> >In trying to learn PHP (and MySQL), I am attempting to replicate a
> >database-web solution built previously using Filemaker Pro and Lasso (on
> >NT). I am currently working with PHP/MySQL on NT and will be moving this to
> >Linux before the end of January.

=As a general comment, it is always dangerous to "replicate" when shifting platforms, 
better to reverse engineer
and then implement anew and taking advantages of the strengths of the new tools. This 
particularly when moving
into the relational field...

> >Filemaker is able to perform calculations internally and therefore I guess I
> >will need to write functions to mimic this externally. Am I right here?
> MySQL doesn't have stored procedures, if that's what you mean.

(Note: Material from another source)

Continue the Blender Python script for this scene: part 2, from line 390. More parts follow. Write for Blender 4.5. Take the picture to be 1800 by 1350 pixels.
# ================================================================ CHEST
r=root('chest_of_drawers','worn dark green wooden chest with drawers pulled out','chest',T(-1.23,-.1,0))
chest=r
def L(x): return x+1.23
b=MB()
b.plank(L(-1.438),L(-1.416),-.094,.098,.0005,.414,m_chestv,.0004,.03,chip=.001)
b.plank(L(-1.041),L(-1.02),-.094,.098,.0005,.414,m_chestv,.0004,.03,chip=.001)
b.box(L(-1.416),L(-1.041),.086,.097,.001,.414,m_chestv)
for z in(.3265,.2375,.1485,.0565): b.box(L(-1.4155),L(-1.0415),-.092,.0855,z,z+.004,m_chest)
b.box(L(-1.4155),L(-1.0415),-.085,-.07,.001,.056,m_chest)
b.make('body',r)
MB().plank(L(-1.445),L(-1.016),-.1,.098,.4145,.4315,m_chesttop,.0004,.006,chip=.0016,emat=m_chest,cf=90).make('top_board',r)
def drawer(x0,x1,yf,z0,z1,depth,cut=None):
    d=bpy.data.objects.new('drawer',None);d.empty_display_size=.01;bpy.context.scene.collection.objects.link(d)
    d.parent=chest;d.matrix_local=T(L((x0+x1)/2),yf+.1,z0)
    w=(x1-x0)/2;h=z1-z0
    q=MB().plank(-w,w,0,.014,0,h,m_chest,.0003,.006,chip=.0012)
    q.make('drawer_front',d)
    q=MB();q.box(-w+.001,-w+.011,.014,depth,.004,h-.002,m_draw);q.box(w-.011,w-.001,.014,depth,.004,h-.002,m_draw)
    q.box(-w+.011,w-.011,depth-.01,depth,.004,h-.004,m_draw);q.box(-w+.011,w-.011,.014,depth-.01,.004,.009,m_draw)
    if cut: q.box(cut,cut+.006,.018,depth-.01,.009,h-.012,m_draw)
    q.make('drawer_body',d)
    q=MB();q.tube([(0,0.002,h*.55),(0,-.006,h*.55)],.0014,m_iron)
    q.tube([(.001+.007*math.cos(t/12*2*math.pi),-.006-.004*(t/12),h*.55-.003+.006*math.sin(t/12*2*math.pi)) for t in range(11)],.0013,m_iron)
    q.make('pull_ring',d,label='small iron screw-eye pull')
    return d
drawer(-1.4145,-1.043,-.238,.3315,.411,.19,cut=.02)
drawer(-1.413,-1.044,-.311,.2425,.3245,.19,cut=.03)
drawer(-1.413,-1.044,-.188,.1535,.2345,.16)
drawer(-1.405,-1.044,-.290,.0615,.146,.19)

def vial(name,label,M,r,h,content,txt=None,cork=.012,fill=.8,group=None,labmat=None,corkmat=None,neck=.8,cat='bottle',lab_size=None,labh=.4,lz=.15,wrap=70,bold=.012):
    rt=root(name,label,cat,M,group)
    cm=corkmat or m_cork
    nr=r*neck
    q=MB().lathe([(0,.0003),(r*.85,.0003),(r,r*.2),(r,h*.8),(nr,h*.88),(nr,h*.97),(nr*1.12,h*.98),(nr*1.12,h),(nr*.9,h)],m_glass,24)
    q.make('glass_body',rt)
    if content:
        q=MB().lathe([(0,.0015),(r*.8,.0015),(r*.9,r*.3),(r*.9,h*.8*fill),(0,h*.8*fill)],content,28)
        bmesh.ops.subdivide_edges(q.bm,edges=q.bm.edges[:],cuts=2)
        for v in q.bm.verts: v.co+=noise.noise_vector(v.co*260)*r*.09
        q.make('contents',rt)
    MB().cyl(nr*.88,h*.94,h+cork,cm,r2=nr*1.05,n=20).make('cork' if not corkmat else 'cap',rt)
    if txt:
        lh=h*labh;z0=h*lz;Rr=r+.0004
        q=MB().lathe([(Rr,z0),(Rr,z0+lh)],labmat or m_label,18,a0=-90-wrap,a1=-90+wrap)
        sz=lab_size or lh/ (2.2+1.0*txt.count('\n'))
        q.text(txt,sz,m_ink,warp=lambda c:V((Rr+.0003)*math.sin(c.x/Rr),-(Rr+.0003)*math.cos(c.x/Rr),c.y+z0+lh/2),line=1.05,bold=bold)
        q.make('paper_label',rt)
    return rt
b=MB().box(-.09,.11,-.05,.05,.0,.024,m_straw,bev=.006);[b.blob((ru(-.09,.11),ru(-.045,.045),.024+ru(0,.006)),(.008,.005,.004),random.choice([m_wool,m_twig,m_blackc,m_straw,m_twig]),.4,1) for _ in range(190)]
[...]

If they are
> really important you might want to consider PostgreSQL. Double-check the
> MySQL docs, and a newer version might have this.

=you will need to describe the 'internal calculations' before this question can be 
easily/sufficiently answered.
However many people fail to appreciate that the (My)SQL language offers a lot of 
power/functionality. In your
case you are going for the PHP combination so I will be quite surprised if you 'run 
out' of functionality!

> >One of the features of the FMPro solution is that when a user is looking at
> >a list of resources (in fact, university course packs) each row will display
> >the number of associated records from the 'books' database. Now which is the
> >best method to do this (speed/efficiency)? I have tried performing a
> >row-level query on the related db but its very slow and times out before the
> >second row can be displayed. Alternately, I could set the main db to
> >increase/decrease a number field when adding or deleting books from the
> >list. Which is recommended?
> Don't do the second. You're creating a maintenance headache.
> I'm no SQL wizard. Are you fetching information from a courses table, and
> displaying the number of associated books for each course to get results
> like this, w/o formatting ...
> "The Athenian Galley" U. Stroke  2
> "Grecian Roots and Folk Clothing" C. Me. Bare 4
> where the number at the end is the number of books for the course?
> select course_name, instructor_name, count(books)
> from courses, books
> where books.course_id = courses.course_id and (whatever other criteria you
> are using to select the course)
> But something tells me that won't work and I'm no SQL wizard. Something
> tells me that we're venturing into GROUP BY or HAVING territory.

=as you can see, without giving a little more information, it is very difficult to 
give a satisfactory answer.
How about listing your table definitions/schema. Almost any retrieval operation that 
does not select all of the
records in a table will speed up when indexes are employed. If speed is a concern then 
that argues against the
earlier suggestion of PostGres.

=you are talking as if there are numerous queries. What's wrong with performing a 
join, or am I missing some

> >Dates
> >I played around with my learning site over the holidays and found that I was
> >not able to easily handle dates between the format required by users
> >(dd/mm/yyyy) and that used by MySQL (yyyy-mm-dd) and therefore I wrote
> >functions to parse the data both ways. All the example I could find on Dates
> >used 'today' as the example. I want to be able to play around with stored
> >dates. Is my function method the correct way or is there another way?
> Yes - but why can't we convert the world to that oh-so-simple date format
> of year,month,day which sorts and indexes so beautifully and is completely
> unambiguous.

=Are you talking about functions implemented in PHP? Refer above, my earlier comments 
on the power of SQL, check

SELECT DATE_FORMAT( colNm, format ) FROM tblNm

in the manual at 6.3.4  Date and Time Functions. I'll be surprised if the long list of 
'formats' doesn't give
you more than enough options to keep (even Uni students) quiet!